High dollar, low expectations as manufacturing and tourism continue to struggle

Fewer business executives are planning on making capital investments in the June quarter, amid a fall in business expectations.

The latest Dun and Bradstreet business expectation survey released today indicates business outlook for capital investment has moved down nine points on the index to its lowest point since September 2011.

But there is some hope – Dun & Bradstreet economic advisor Stephen Koukoulas says improvement is expected across the year.

“We’re in a grey zone, but I think we’ll have a stronger economy by year’s end. Interest rates are at low levels, they’re accommodative as we say, and there is a pick-up in house prices. We also have to look at the global economy, China is picking up as is the United States.

“There are threats out there, but I think the balance is going to be a little more optimistic. I don’t think we’ll see a strong economic boom, but it’ll be the consumer who will drive it,” he says.

The survey found more than 40% of businesses intend to utilise low interest rate levels to help pay down their debts, with only 8% intending on increasing their borrowings.

The greatest declines were in the manufacturing and tourism sectors as these industries continue to struggle against the high Australian dollar and lower import costs.

The survey found retailers also have a negative outlook with the capital investment index for wholesalers remaining flat.

Koukoulas told SmartCompany the lower business outlook is continuing to be influenced by the high Australian dollar.

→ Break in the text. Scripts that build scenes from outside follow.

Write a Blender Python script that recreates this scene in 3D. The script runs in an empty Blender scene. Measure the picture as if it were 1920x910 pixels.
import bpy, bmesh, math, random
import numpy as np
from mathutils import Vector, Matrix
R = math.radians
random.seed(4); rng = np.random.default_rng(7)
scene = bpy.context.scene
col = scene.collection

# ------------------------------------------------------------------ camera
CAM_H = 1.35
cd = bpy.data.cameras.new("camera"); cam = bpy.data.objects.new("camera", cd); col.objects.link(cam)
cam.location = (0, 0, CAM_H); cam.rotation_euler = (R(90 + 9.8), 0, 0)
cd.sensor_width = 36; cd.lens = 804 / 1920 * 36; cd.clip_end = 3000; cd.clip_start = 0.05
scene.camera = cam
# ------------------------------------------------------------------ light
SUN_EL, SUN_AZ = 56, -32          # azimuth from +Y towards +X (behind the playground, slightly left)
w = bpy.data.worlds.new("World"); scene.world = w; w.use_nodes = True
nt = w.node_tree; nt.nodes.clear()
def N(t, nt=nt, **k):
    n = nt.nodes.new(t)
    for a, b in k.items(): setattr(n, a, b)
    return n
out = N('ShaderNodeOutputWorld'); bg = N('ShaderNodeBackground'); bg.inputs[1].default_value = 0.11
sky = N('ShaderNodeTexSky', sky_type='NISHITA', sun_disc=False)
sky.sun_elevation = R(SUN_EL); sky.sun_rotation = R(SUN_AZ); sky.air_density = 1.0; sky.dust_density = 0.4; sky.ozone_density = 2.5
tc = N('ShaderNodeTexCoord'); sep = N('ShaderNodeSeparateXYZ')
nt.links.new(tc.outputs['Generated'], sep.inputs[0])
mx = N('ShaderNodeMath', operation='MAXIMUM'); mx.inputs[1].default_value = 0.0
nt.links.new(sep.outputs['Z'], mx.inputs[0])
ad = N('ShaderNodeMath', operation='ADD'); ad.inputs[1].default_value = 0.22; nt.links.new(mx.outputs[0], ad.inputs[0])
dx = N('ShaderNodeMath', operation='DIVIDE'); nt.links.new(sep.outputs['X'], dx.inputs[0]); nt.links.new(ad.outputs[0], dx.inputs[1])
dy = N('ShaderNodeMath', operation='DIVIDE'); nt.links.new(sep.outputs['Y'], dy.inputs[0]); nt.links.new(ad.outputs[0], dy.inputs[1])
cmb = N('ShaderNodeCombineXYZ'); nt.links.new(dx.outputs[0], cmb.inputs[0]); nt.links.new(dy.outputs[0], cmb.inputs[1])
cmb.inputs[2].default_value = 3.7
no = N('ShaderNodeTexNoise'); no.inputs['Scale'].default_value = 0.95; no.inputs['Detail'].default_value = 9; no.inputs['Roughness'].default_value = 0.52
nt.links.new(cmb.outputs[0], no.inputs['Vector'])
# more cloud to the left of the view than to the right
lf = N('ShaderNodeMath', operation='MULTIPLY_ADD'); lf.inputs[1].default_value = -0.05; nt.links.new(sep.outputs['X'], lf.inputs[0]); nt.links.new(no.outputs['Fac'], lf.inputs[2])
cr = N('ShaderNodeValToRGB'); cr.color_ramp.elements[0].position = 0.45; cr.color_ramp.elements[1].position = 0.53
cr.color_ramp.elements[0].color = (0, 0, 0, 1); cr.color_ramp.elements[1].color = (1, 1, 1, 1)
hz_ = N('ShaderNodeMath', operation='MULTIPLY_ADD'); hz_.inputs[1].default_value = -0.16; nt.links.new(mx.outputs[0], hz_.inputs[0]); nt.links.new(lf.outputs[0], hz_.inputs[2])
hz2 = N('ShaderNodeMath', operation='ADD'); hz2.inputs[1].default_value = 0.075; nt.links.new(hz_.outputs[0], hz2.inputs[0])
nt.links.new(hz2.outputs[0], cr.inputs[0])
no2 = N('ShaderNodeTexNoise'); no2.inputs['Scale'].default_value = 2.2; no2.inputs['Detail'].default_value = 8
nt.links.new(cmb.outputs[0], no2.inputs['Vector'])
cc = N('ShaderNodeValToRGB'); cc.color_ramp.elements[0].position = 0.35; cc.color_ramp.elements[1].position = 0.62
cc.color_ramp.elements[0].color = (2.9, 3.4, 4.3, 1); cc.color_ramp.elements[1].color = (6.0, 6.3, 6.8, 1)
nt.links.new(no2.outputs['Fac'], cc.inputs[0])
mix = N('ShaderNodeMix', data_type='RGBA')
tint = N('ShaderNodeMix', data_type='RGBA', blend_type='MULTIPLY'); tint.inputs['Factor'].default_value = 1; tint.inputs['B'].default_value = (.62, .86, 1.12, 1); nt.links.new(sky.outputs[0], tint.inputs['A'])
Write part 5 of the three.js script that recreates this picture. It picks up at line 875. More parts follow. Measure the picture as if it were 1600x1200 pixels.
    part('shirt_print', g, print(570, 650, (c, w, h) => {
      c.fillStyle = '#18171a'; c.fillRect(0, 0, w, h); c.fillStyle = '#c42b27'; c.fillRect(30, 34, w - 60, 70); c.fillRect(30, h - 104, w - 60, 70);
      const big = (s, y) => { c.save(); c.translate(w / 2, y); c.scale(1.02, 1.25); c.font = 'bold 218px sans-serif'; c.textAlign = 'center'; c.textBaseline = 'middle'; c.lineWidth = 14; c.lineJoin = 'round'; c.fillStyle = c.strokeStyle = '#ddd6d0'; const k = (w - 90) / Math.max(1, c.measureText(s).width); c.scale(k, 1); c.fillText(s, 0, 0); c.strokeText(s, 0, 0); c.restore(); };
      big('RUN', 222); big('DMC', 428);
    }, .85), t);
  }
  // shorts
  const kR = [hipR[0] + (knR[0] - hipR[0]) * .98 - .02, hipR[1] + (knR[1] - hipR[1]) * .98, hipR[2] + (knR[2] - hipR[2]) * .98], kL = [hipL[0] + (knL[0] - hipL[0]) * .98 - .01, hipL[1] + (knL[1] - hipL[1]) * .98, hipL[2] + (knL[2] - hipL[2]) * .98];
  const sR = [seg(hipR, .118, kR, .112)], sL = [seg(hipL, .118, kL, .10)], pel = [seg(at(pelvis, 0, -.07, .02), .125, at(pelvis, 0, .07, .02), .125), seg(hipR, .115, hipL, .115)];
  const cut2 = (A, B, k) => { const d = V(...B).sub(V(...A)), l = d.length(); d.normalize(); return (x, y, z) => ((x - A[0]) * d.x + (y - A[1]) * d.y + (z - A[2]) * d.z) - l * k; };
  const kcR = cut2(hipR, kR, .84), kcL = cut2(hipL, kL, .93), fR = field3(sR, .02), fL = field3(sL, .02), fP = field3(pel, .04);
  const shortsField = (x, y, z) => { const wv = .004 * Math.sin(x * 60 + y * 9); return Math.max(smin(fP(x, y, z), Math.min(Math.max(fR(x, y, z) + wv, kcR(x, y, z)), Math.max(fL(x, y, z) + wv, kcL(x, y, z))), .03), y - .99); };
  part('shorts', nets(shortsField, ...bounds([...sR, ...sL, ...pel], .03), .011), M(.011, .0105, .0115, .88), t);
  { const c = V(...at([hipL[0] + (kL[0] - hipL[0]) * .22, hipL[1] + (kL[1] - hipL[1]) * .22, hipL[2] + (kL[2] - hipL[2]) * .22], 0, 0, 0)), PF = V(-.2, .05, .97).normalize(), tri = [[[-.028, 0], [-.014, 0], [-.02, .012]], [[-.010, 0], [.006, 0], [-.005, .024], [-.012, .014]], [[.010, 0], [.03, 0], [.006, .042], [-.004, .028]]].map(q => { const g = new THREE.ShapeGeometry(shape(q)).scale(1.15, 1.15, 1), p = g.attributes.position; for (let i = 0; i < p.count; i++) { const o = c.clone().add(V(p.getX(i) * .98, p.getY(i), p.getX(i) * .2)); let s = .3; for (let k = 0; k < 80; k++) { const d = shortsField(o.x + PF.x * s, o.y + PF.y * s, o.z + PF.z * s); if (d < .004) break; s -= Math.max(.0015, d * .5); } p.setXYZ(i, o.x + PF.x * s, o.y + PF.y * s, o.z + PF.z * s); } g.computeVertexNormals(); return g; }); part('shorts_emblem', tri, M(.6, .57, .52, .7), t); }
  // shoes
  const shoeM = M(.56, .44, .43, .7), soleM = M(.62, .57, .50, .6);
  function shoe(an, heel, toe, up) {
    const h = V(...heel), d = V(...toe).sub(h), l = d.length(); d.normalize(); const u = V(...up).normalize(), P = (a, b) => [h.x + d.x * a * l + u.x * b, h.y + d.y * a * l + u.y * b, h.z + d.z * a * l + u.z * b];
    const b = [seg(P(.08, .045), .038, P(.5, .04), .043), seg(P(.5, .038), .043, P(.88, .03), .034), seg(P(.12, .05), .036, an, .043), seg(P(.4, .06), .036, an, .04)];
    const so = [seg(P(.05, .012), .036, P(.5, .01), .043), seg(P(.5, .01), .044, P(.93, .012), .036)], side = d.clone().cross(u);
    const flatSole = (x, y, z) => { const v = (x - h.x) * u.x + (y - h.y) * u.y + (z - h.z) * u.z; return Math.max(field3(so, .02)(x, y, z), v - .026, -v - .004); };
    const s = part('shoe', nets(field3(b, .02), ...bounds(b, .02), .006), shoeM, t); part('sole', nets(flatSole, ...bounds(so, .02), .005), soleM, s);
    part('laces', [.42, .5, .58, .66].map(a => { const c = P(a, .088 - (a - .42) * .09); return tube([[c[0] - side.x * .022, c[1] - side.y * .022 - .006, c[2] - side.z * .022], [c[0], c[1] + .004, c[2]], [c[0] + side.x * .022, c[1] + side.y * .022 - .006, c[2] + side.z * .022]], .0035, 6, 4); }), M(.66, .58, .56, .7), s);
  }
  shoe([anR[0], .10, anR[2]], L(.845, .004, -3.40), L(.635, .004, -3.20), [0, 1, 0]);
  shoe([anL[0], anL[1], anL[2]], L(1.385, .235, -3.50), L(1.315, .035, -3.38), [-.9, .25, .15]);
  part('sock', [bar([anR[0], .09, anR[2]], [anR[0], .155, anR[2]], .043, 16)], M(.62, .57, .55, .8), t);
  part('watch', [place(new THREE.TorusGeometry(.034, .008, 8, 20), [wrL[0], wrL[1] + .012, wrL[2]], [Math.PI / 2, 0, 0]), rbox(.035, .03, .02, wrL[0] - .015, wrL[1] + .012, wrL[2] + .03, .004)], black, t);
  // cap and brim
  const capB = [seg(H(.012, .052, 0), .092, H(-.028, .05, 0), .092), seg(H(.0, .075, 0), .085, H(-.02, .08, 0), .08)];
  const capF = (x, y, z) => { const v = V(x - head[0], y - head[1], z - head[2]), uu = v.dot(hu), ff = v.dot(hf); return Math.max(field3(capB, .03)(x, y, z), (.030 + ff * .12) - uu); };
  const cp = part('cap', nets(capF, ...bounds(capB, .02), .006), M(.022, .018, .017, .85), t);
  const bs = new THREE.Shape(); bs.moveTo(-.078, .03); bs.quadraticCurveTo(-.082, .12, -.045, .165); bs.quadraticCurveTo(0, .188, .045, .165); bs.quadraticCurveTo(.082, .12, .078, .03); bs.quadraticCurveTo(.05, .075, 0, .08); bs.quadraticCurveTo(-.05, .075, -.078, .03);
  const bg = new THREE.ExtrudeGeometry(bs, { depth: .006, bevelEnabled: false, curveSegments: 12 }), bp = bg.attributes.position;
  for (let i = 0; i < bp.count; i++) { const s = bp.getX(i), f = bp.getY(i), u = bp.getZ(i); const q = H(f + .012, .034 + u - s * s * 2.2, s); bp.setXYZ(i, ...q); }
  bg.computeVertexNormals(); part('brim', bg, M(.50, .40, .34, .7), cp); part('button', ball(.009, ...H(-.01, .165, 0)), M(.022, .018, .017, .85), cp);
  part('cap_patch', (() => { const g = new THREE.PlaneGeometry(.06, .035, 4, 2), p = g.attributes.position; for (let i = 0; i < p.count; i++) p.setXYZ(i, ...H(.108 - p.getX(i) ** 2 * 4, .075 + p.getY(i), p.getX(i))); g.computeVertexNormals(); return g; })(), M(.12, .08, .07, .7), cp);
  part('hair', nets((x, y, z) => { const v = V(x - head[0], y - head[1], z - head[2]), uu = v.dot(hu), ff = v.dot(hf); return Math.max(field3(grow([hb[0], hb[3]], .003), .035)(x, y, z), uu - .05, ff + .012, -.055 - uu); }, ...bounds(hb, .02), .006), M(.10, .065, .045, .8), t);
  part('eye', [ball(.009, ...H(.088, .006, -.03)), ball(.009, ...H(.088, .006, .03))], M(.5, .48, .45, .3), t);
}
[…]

“We’re seeing a continuation of the economy adjusting to the high dollar. There’s no surprise here and manufacturing is once again one of the weakest sectors and it has been for some time.

“Firms who are manufacturing goods for the local market are being outcompeted by cheap imports and, secondly, we are spending our money on imported items and on international tourism. It’s currently cheaper to go to Bali than to Queensland or Tasmania, so tourism is also suffering,” he says.

The survey also found the selling prices of goods are expected to stay low as the economy has not picked up enough to support higher prices.

“Selling prices are remaining at historical lows. This is caused by the low inflation rate, not having a robust enough economy, the high Australian dollar and low import prices. Consumers are currently able to import things like cars and household appliances cheaper than buying them in Australia,” Koukoulas says.

Fewer retailers are expecting to increase their sales and profits in the next three months in contrast to the previous quarter, with the sales index retreating to 13, its lowest point since March 2012. This is likely to be a result of consumers continuing to favour saving money over discretionary spending.

In January, Dun and Bradstreet reported businesses expected profits to increase.

The survey has confirmed while some sectors of the economy are improving, particularly the sharemarket, business sentiment remains conservative.

In a statement, Dun and Bradstreet director of corporate affairs Danielle Woods said current economic performance was patchy, consequently affecting businesses’ outlooks.

“What we are seeing is a business community that is still wary, still looking for sustained improvement in the state of the economy. With overseas markets continuing to produce mixed news, lingering effects of the global financial crisis still present here and a federal election approaching, businesses appear to be adopting a wait-and-see approach.

“It is apparent that this will only shift once we see a more uniform recovery, signs of which we will look for in our September quarter outlook,” Woods says.